Moreover, Proviso to this section, while exempting children below 12 years of age from being administered oath, states that absence of an oath or affirmation shall not render inadmissible any evidence given by such witness nor affect the obligation of the witness to state the truth. Therefore, it can be concluded that when a person is required to give a statement under any law, whether under oath or otherwise, he is bound to tell the truth and such statement does have evidentiary value.
Retraction:
Next question in this matter is, whether a deponent can retract the statement given under oath. Hon’ble Supreme Court has held in Surjit Singh Chhabra Vs UOI 1 SCC 508 that statement given before Revenue authorities is binding on the deponent unlike that made before Police authorities. Therefore, if the deponent wants to retract, he may have to adduce enough evidence or reason for doing so.

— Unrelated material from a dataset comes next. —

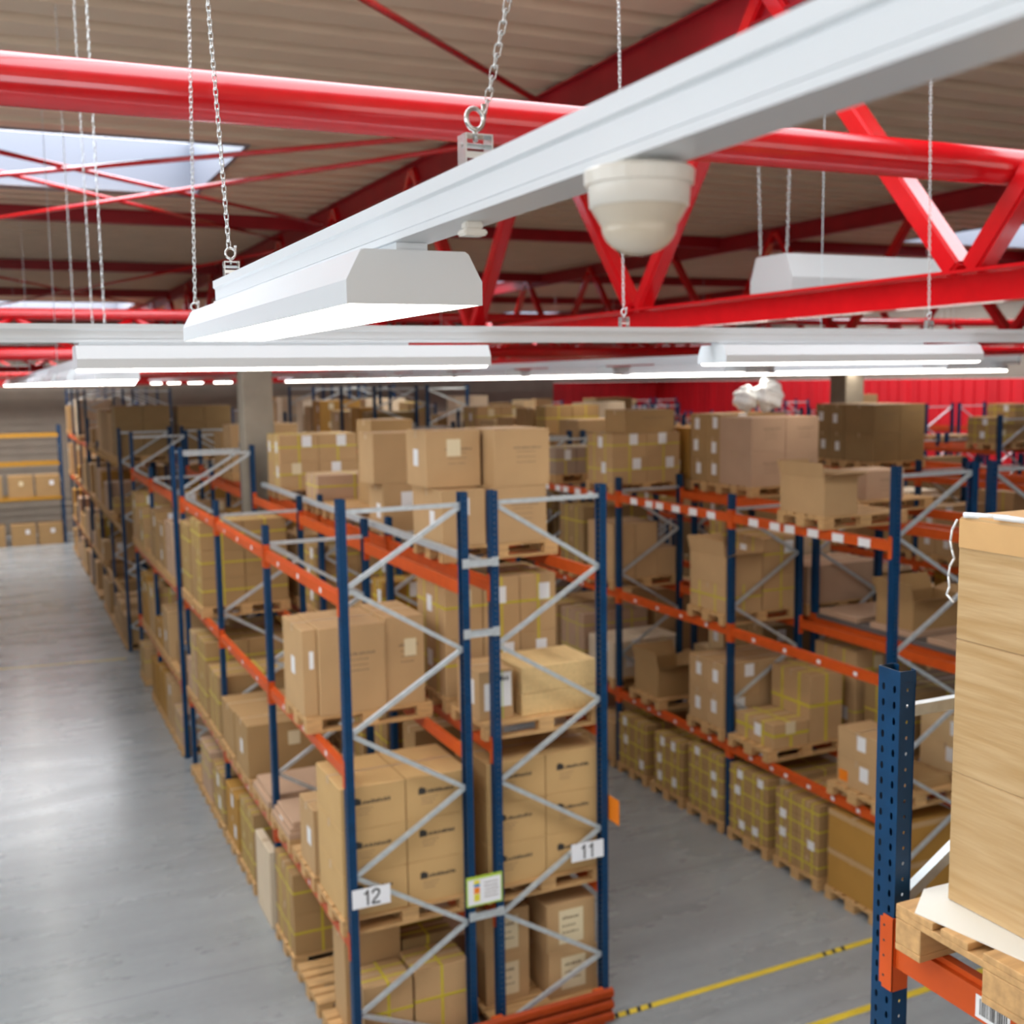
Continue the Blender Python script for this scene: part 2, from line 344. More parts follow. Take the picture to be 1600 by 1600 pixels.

Evidentiary Value of Statements Given under Oath:
General consensus among judicial authorities appears to be that an IT authority cannot act merely on the basis of statements, sworn or otherwise. It was held in ACIT Vs Sushiladevi Agarwal 50 ITD 524 Ahm that an Assessing Officer cannot draw adverse inference without material. Similarly, Hon’ble High Court of Bombay has held in Deepchand and Co Vs ACIT (1995) 51 TT] 421 that “inculpatory confession should be corroborated by independent evidence”. In other words, blind reliance on the statements may not be possible, even if it is made under oath. The statements made will have to be supported by independent evidence. The Apex Court has also held in Pullangode Rubber Produce Co Ltd. Vs St of Kerala 91 ITR 18 SC that admission is an important piece of evidence, but it is not conclusive. A statement recorded may cover questions of fact or questions of law. It was held in Banarsi Das Vs Kanshi Ram AIR 1963 SC 1165 that an admission regarding facts would be binding on the maker; but not that on questions of law.
In conclusion, it can be said that though a sworn statement has evidentiary value and law says that it can be used as evidence, Income-tax authorities will do well to do extra homework and collect relevant and corroborative evidence so that the assessment orders can stand the test of appeal.